# WHAT THE TASK ASKS
Would you quote the material below from its first line through the line containing "m_whitetip = mat('white_cap', (.8, .8, .78), .4)", exactly and with both ends included?

BEGIN SOURCE MATERIAL

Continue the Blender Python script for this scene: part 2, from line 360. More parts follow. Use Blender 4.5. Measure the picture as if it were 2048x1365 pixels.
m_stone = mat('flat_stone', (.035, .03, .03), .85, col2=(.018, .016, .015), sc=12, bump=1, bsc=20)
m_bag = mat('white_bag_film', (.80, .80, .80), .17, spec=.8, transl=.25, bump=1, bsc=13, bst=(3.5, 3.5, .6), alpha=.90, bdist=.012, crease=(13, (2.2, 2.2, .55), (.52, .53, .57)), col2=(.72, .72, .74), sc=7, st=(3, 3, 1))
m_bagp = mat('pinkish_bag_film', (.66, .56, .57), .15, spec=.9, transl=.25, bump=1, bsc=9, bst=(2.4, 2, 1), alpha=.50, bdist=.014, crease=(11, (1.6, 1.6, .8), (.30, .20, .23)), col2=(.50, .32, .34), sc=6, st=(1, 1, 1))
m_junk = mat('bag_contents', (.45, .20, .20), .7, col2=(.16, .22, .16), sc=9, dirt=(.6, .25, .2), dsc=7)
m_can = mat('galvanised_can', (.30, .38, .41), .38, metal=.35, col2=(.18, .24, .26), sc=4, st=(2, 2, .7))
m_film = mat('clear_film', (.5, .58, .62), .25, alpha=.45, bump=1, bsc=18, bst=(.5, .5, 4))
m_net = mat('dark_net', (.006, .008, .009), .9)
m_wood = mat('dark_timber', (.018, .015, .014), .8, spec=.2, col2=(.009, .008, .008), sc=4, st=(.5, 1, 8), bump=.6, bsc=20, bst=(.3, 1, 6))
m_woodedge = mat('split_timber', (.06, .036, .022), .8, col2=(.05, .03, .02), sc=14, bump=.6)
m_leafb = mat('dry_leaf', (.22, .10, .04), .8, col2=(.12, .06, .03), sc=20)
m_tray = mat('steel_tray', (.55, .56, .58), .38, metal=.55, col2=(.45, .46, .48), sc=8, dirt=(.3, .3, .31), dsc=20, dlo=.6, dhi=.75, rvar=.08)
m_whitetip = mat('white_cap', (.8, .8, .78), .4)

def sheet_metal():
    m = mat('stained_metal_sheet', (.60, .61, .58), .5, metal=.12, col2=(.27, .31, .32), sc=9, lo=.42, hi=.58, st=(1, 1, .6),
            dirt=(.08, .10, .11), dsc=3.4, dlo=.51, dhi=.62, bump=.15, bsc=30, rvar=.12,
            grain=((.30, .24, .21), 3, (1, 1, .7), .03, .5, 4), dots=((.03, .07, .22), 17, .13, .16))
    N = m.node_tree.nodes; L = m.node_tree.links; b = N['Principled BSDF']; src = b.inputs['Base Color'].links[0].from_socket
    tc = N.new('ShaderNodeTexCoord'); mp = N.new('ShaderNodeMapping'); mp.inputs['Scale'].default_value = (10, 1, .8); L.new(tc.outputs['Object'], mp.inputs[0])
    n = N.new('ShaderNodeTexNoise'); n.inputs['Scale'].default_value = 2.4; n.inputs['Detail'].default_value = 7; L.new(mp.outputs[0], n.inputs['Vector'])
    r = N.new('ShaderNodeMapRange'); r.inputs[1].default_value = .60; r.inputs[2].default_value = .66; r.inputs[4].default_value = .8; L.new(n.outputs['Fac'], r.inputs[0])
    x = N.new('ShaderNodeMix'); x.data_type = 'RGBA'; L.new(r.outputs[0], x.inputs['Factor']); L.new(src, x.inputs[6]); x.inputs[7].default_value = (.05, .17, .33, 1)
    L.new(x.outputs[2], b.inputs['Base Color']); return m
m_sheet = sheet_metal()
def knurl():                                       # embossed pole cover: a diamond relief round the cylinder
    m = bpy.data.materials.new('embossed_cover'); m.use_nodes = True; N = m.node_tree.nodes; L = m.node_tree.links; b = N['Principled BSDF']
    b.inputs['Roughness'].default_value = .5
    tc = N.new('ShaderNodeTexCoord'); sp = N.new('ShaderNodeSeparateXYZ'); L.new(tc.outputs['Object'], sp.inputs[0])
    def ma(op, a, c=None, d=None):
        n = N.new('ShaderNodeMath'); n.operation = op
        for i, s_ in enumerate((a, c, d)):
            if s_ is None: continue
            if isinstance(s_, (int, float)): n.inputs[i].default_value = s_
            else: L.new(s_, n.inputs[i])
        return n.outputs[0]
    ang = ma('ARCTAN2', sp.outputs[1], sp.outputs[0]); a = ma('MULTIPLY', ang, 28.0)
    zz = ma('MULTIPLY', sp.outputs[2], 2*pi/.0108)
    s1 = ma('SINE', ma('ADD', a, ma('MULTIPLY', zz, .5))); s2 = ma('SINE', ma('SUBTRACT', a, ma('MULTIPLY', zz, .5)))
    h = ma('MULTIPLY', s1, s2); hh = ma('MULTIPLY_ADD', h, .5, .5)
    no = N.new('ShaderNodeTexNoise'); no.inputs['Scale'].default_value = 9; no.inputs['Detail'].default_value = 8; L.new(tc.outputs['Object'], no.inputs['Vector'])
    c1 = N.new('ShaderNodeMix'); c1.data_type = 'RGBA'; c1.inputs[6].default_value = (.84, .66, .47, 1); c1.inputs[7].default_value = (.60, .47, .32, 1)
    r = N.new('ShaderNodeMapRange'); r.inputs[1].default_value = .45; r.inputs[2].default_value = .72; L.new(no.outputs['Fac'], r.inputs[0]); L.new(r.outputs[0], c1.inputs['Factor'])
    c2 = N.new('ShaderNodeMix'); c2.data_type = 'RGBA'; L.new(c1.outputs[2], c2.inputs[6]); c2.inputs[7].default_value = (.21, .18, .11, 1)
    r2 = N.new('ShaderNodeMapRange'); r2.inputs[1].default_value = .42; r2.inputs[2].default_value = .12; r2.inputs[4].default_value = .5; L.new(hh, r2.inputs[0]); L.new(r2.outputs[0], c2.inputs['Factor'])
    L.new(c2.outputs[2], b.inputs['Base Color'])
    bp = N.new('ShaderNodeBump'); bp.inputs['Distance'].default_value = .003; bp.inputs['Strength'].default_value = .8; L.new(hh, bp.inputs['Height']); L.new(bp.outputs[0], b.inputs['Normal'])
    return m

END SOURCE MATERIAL

# TASK RESULT
Continue the Blender Python script for this scene: part 2, from line 360. More parts follow. Use Blender 4.5. Measure the picture as if it were 2048x1365 pixels.
m_stone = mat('flat_stone', (.035, .03, .03), .85, col2=(.018, .016, .015), sc=12, bump=1, bsc=20)
m_bag = mat('white_bag_film', (.80, .80, .80), .17, spec=.8, transl=.25, bump=1, bsc=13, bst=(3.5, 3.5, .6), alpha=.90, bdist=.012, crease=(13, (2.2, 2.2, .55), (.52, .53, .57)), col2=(.72, .72, .74), sc=7, st=(3, 3, 1))
m_bagp = mat('pinkish_bag_film', (.66, .56, .57), .15, spec=.9, transl=.25, bump=1, bsc=9, bst=(2.4, 2, 1), alpha=.50, bdist=.014, crease=(11, (1.6, 1.6, .8), (.30, .20, .23)), col2=(.50, .32, .34), sc=6, st=(1, 1, 1))
m_junk = mat('bag_contents', (.45, .20, .20), .7, col2=(.16, .22, .16), sc=9, dirt=(.6, .25, .2), dsc=7)
m_can = mat('galvanised_can', (.30, .38, .41), .38, metal=.35, col2=(.18, .24, .26), sc=4, st=(2, 2, .7))
m_film = mat('clear_film', (.5, .58, .62), .25, alpha=.45, bump=1, bsc=18, bst=(.5, .5, 4))
m_net = mat('dark_net', (.006, .008, .009), .9)
m_wood = mat('dark_timber', (.018, .015, .014), .8, spec=.2, col2=(.009, .008, .008), sc=4, st=(.5, 1, 8), bump=.6, bsc=20, bst=(.3, 1, 6))
m_woodedge = mat('split_timber', (.06, .036, .022), .8, col2=(.05, .03, .02), sc=14, bump=.6)
m_leafb = mat('dry_leaf', (.22, .10, .04), .8, col2=(.12, .06, .03), sc=20)
m_tray = mat('steel_tray', (.55, .56, .58), .38, metal=.55, col2=(.45, .46, .48), sc=8, dirt=(.3, .3, .31), dsc=20, dlo=.6, dhi=.75, rvar=.08)
m_whitetip = mat('white_cap', (.8, .8, .78), .4)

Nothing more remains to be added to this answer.